# [Directions for this task]
Using the data below, output the first line and every line after it up to and including the line containing "SC.camera = camo", exactly as written and with nothing added.

■ ■ ■

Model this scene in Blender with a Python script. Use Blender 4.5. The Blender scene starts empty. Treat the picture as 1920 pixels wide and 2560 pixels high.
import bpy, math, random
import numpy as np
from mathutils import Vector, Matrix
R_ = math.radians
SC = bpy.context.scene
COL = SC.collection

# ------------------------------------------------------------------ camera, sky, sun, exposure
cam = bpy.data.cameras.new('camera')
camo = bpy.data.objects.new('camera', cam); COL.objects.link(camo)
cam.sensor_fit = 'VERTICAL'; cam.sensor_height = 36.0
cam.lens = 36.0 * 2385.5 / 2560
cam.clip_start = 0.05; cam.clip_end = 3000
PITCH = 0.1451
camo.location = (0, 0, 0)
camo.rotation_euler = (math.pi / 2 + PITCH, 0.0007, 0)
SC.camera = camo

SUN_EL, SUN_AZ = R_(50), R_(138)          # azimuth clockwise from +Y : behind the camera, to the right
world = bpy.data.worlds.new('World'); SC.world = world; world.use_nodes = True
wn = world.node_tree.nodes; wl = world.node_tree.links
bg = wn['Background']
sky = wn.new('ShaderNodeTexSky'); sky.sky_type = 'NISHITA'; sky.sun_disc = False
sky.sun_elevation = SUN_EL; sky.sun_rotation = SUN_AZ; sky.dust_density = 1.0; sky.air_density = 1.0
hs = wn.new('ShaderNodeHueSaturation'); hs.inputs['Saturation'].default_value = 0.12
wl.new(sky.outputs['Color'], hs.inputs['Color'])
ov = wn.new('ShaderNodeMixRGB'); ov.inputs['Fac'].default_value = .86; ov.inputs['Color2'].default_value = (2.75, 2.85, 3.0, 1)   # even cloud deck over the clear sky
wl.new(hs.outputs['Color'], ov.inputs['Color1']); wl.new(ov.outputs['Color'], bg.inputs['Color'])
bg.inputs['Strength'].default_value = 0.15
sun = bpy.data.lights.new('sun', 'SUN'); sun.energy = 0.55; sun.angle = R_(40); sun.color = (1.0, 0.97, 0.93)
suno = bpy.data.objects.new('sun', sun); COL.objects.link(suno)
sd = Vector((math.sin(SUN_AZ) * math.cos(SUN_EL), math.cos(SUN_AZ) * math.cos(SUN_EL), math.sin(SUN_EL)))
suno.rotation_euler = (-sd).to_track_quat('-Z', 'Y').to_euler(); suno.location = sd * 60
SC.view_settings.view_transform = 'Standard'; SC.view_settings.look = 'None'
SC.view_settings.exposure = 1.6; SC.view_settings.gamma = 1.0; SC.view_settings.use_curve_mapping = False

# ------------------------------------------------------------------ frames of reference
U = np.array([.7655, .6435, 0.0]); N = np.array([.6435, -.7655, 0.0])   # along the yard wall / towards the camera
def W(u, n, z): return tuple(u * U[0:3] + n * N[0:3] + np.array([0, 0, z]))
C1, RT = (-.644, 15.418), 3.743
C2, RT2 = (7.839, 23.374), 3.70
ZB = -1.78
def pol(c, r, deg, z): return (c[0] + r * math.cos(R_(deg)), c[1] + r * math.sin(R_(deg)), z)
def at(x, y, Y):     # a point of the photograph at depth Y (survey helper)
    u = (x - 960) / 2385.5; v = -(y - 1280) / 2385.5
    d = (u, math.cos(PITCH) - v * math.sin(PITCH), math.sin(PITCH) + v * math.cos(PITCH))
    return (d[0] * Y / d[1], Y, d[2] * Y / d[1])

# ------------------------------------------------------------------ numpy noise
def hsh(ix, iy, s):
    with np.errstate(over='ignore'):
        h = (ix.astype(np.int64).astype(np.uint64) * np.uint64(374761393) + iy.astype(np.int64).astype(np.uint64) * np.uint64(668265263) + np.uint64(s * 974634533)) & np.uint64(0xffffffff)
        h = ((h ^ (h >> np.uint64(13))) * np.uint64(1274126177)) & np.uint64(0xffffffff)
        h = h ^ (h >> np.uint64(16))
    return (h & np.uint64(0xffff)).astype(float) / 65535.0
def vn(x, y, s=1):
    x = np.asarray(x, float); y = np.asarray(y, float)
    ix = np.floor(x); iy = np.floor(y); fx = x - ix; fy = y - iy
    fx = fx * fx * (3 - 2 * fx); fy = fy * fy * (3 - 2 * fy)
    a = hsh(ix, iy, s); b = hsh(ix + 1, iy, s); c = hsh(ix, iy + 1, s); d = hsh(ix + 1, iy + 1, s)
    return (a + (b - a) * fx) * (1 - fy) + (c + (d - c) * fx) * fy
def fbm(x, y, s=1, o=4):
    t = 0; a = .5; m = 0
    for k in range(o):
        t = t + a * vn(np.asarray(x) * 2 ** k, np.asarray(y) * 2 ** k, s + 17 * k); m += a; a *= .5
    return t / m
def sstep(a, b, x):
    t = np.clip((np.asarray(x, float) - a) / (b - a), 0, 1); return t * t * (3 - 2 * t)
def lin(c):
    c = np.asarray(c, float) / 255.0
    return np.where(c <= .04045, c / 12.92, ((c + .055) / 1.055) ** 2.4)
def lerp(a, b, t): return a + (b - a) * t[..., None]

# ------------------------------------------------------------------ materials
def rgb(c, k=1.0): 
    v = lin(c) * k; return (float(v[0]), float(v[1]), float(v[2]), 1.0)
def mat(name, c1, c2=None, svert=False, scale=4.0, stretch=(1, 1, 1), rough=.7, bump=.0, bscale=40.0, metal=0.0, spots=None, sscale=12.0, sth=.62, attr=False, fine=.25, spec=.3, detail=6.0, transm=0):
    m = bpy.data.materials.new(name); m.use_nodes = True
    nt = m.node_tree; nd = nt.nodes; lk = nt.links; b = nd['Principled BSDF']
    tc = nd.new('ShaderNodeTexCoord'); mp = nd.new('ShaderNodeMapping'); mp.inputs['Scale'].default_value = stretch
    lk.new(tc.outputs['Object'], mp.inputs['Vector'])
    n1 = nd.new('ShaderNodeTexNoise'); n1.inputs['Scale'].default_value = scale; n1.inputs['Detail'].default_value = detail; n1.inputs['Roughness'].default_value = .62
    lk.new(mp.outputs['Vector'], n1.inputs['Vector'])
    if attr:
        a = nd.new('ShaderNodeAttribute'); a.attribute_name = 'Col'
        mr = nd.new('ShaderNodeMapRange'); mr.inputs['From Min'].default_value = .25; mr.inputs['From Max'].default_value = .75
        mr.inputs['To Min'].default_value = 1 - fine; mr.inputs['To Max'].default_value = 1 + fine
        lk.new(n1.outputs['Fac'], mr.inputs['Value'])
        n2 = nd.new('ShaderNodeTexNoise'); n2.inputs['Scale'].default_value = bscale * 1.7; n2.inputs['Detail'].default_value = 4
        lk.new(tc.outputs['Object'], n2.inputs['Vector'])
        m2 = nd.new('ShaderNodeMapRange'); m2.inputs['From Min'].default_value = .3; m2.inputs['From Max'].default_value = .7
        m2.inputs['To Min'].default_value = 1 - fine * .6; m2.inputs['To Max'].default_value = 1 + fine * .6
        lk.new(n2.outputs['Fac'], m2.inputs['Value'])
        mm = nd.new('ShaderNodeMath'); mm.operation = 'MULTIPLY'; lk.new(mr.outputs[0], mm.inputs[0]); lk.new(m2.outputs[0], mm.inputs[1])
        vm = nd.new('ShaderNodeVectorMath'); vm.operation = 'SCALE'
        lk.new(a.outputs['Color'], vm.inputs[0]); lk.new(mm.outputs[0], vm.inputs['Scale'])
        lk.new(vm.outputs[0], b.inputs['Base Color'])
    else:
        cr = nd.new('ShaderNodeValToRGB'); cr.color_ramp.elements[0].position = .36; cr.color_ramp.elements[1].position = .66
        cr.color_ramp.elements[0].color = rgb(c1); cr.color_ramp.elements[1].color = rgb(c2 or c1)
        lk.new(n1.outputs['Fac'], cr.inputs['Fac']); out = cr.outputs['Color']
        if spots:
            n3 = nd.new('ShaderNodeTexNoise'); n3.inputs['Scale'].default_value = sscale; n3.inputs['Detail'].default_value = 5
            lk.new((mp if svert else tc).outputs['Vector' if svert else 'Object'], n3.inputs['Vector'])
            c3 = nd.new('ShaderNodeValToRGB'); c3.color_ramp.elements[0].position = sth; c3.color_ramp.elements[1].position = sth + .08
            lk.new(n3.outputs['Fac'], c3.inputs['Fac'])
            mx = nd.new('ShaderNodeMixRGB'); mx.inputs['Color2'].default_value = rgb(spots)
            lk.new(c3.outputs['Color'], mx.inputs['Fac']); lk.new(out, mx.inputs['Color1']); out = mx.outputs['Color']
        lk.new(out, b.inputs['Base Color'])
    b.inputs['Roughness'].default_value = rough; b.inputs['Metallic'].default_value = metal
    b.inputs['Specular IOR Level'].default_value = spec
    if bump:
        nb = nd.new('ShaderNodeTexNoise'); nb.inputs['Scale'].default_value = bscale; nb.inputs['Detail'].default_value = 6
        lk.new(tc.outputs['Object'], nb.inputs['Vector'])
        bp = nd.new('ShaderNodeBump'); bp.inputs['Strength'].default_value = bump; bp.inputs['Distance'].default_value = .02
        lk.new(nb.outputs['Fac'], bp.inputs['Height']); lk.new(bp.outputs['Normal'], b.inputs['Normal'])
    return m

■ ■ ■

# [Task output]
Model this scene in Blender with a Python script. Use Blender 4.5. The Blender scene starts empty. Treat the picture as 1920 pixels wide and 2560 pixels high.
import bpy, math, random
import numpy as np
from mathutils import Vector, Matrix
R_ = math.radians
SC = bpy.context.scene
COL = SC.collection

# ------------------------------------------------------------------ camera, sky, sun, exposure
cam = bpy.data.cameras.new('camera')
camo = bpy.data.objects.new('camera', cam); COL.objects.link(camo)
cam.sensor_fit = 'VERTICAL'; cam.sensor_height = 36.0
cam.lens = 36.0 * 2385.5 / 2560
cam.clip_start = 0.05; cam.clip_end = 3000
PITCH = 0.1451
camo.location = (0, 0, 0)
camo.rotation_euler = (math.pi / 2 + PITCH, 0.0007, 0)
SC.camera = camo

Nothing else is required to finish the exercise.